As moving as Byron’s story is, it’s not clear when his father came to understand the cause of his and his coworkers’ illnesses. What’s crucial in the courtroom is when Dole knew. When CEO David DeLorenzo is on the stand, Miller offers evidence that he and the company had word from Dow Chemical that its product, DBCP, was unsafe during the 1970s, and continued to use it in third world locations despite such knowledge. The broad argument here is that Dole, like other companies its size, presumed it might weight risk and reward, assuming that workers in South America would be unable to bring legal action in the U.S. Legal arguments during the case include questions of what sorts of images jurists can see. As Miller says, Dole “didn’t like the shots that showed men walking without shoes… They didn’t like the shots that show humans being used as beasts of burden to pull bananas on a cable.” He goes on,

They didn’t like the amount of water that’s used, the puddles, the muddy conditions, which involves a greater potential for exposure to the pesticides, because of the puddles don’t go into the ground they’re above he ground where human beings are.

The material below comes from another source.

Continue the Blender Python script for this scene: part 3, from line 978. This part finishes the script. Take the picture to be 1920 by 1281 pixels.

This is the thrust of the case against Dole, that the corporation perceived “human beings” as expendable. By contrast, sort of, Dole’s attorney, Rick McKnight, argues that the plaintiffs are liars, that their conditions are prior or at least not caused by exposure at Dole facilities.

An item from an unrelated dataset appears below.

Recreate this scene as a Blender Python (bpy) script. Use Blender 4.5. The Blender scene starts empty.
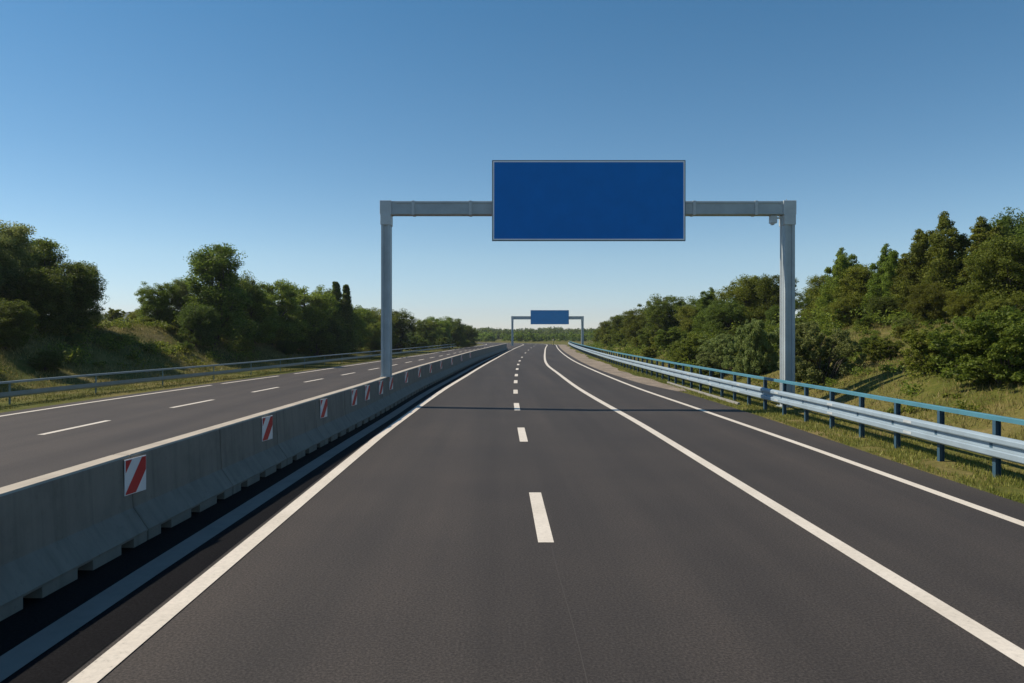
import bpy, math, random
import numpy as np
from mathutils import Vector, noise

random.seed(11)
rng = np.random.default_rng(11)
scene = bpy.context.scene
C = scene.collection

F, CX, HY, EYE = 760.0, 500.0, 335.0, 2.5     # how the place was surveyed from the photograph

# ------------------------------------------------------------------ helpers
def hermite(pts):
    xs = [p[0] for p in pts]; ys = [p[1] for p in pts]; n = len(pts)
    d = [(ys[i+1]-ys[i])/(xs[i+1]-xs[i]) for i in range(n-1)]
    m = [d[0]] + [0 if d[i-1]*d[i] <= 0 else 2*d[i-1]*d[i]/(d[i-1]+d[i]) for i in range(1, n-1)] + [d[-1]]
    def f(x):
        if x <= xs[0]: return ys[0]
        if x >= xs[-1]: return ys[-1]
        for i in range(n-1):
            if x <= xs[i+1]: break
        h = xs[i+1]-xs[i]; t = (x-xs[i])/h
        return ((2*t**3-3*t*t+1)*ys[i] + (t**3-2*t*t+t)*h*m[i] + (-2*t**3+3*t*t)*ys[i+1] + (t**3-t*t)*h*m[i+1])
    return f

cshift = hermite([(15, 0), (25, .02), (34, .14), (48, .48), (68, 1.12), (85, 1.9), (107, 3.05), (146, 5.4), (184, 8.0), (230, 11.0)])

# path of the road: straight, an easy right drift, then a left-hand bend past the far gantry
PATH = []
S_STEP = 1.0
def _build():
    y = -40.0
    while y < 186: 
        PATH.append((cshift(y), y)); y += S_STEP
    x, yy = PATH[-1]; h = math.atan2(PATH[-1][0]-PATH[-2][0], 1.0)
    R = 85.0
    for k in range(260):
        turn = min(1, k/18.0)
        if h > -math.pi/2*1.02: h -= S_STEP/R*turn
        x += math.sin(h)*S_STEP; yy += math.cos(h)*S_STEP
        PATH.append((x, yy))
_build()
def frame(s):
    i = (s+40.0)/S_STEP
    i = max(0, min(len(PATH)-2.001, i)); k = int(i); t = i-k
    a, b = PATH[k], PATH[k+1]
    a0 = PATH[max(0, k-2)]; b0 = PATH[min(len(PATH)-1, k+3)]
    tx, ty = b0[0]-a0[0], b0[1]-a0[1]; L = math.hypot(tx, ty); tx /= L; ty /= L
    return (a[0]+(b[0]-a[0])*t, a[1]+(b[1]-a[1])*t, tx, ty)
def P(s, u, z=0.0):
    x, y, tx, ty = frame(s)
    return (x+u*ty, y-u*tx, z)

u_ledge  = hermite([(0, -3.0), (18, -2.98), (25, -2.87), (34, -2.74), (48, -2.47), (82, -2.12), (184, -2.6)])
u_solid  = hermite([(0, 4.08), (20, 3.95), (36, 3.5), (50, 3.25), (64, 3.0), (115, 3.3), (184, 3.4)])
u_redge  = hermite([(0, 6.95), (14, 6.9), (25, 6.7), (36, 6.3), (53, 6.0), (86, 5.7), (190, 5.6)])
u_asph   = hermite([(0, 7.7), (12, 7.75), (25, 8.0), (32, 7.9), (40, 7.0), (60, 6.4), (190, 6.1)])
u_barr   = hermite([(0, -4.72), (7, -4.66), (11, -4.52), (16, -4.33), (25, -4.04), (33, -4.0), (44, -3.84), (70, -3.62), (105, -3.45), (190, -3.4)])
u_ldash  = hermite([(0, -11.6), (20, -11.5), (34, -10.9), (50, -10.2), (65, -9.7), (100, -9.2), (190, -9.0)])
u_lout   = hermite([(0, -15.6), (23, -15.4), (40, -14.4), (51, -13.6), (105, -12.0), (160, -12.2)])
u_lrail  = hermite([(0, -18.3), (27, -17.9), (45, -16.3), (81, -14.8), (110, -14.1), (160, -14.0)])
u_rrail  = hermite([(0, 8.85), (13, 8.82), (22, 8.95), (60, 8.8), (158, 8.7)])

# ------------------------------------------------------------------ terrain height
def sstep(a, b, x):
    t = max(0, min(1, (x-a)/(b-a))); return t*t*(3-2*t)
prof_r = hermite([(0, 0), (.7, .0), (1.7, .18), (5, 1.35), (9, 2.6), (15, 3.6), (31, 4.1), (70, 4.3)])
prof_l = hermite([(0, 0), (2.2, .0), (5.5, .5), (8, 1.65), (10.5, 2.85), (14, 3.35), (30, 3.8), (70, 4.2)])
BASE = -.03
def ground_z(x, y):
    c = cshift(y) if y < 230 else 11.0
    u = x-c
    fr = 1-sstep(70, 185, y)*1.0
    fl = 1-sstep(75, 180, y)*1.0
    z = BASE
    if u > 9.0:
        d = u-9.0
        n = noise.noise(Vector((x*.13, y*.11, 3)))*.7 + noise.noise(Vector((x*.45, y*.4, 7)))*.22
        z += fr*prof_r(d) + n*sstep(1.5, 7, d)*(.35+.65*fr)
    ul = u_lrail(min(y, 190))-.4
    if u < ul:
        d = ul-u
        n = noise.noise(Vector((x*.11, y*.09, 13)))*.8 + noise.noise(Vector((x*.4, y*.35, 17)))*.22
        z += fl*prof_l(d) + n*sstep(2, 8, d)*(.3+.7*fl)
    if y > 230: 
        z = z*1.0
    return z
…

While the film’s footage ends with what seems a triumph for at least some of the plaintiffs, the arguments become even more complex when Bananas! ends. An epigraph notes that in April 2009, Judge Victoria Chaney dismissed other cases, based on evidence of fraud by Dominguez. Her judgment damns various aspects of the case: “We’ll never know if anybody in Nicaragua was actually injured or harmed by the alleged wrongful conduct of the defendants,” she writes, “and people will never have the opportunity to learn, since this fraud is so pervasive and extensive that it has forever contaminated even our own ability to ever know the truth.”

This is the sort of nightmare you imagine corporations like Dole welcome, so that cases become so tainted that none can be proved. The tainting is complicated and ongoing, as Dole tried to shut down Bananas! per se, sending cease and desist letters to the film’s makers and trying to persuade the Los Angeles Film Festival from screening it in 2009. As BNet describes the problem, Dole went on to claim in court documents that the film is presenting “known falsehoods,” this despite the film’s acknowledgment of fraud charges brought against Dominguez and its representation of facts, such as Dole’s use of pesticides. (The claim against the film was soon after dismssed by the Los Angeles Superior Court.)

From its first moments, Bananas! aligns with the workers, not Dominguez, and points out repeatedly how workers are at the mercy of American lawyers as much as companies. And this is indeed the point. The documentary asks what’s at stake in truth, for whom, from plaintiffs to lawyers to corporate executives. If courtrooms aren’t built to reveal truths or deliver justice for “little people,” they are all too often where consequences become clear.